The International Security Assistance Force took a civilian-first approach to Operation Moshtarak, dropping leaflets warning of a coming fight and scheduling shuras , or tribal gatherings, to build trust in the community - all before a shot was fired. When soldiers did arrive, half were from the Afghan National Army.

That strategy isn't without its flaws. Coalition forces are being slowed in Marjah by a vast network of makeshift bombs, planted during the weeks of warning. Nevertheless, Gen. King said a Kandahar offensive will likely follow the same publicity strategy, to build trust and urge civilians and Taliban alike to leave.

ISAF will again face the ugly task of fighting Taliban amid a civilian population. In Marjah, coalition soldiers have complained that Taliban fighters are taking shelter among civilians, preventing coalition soldiers from firing at them.

Operation Moshtarak and the looming Kandahar offensive were made possible by a surge of American troops into the country. Gen. King is awaiting the "troop density" provided by the imminent arrival of the 101st Airborne's second brigade into Kandahar. Asked whether a Kandahar attack would be on the same scale as the 15,000 troops involved in Moshtarak, itself considered one of the war's biggest offensives, Gen. King said that in "broad strokes" it would.

"There's a lot of moving bits to this," he said. "It's going to be an extremely busy summer."

The attack will "springboard" off of the "tremendous" work done by Canada and others so far in Kandahar, he said. The mission will target areas in western Panjwai and Zhari districts, among others currently considered "no-go zones," he said.

Canadian Brigadier-General Daniel Ménard, commander of the coalition's Task Force Kandahar, has said four key, but unpublicized, areas will be targeted in a summer attack built to "break the back" of the Taliban.
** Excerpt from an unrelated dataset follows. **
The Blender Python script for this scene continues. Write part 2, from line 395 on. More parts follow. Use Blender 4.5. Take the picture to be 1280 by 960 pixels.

Mr. Wesa said his office is already beginning preparations about the logistics of bringing government to formerly Taliban-controlled areas secured by a Kandahar push. A similar move was taken in Marjah, where ISAF commander Stanley McChrystal's so-called "government in a box" approach has seen police and civil servants stream in directly behind troops.

"It is all done within a context that is designed to build and hold a security zone so the governance can take effect, and so the government of Afghanistan can extend its authority to protect the people," Gen. King said.

"It has been said, and I firmly believe this, that there is no military solution to Afghanistan. It is not until you get the government and the governance … in place to support the people in a way that they want to be governed that you have a lasting and enduring effect. … It sounds almost Kennedyesque with some of the phrases, but I've got to tell you - it's the way it is. You've got to connect with the people."

Paul Fishstein, the former director of the Afghanistan Research and Evaluation Unit in Kabul, said it was too early to say wheth Operation Moshtarak, and, as such, any Kandahar attack, will win the hearts of the people and succeed in implementing government - a task in which countless other previous attacks have failed.

"We all know that over the last several years there have been many operations which have expelled insurgents from an area, but the real key is what happens afterwards," Mr. Fishstein, now a fellow of Harvard University's Belfer Center for Science and International Affairs and Carr Center for Human Rights Policy, said in an e-mail.

"It will be important that whatever is inside that [government in a]box be able to connect with the local population in a positive, meaningful way."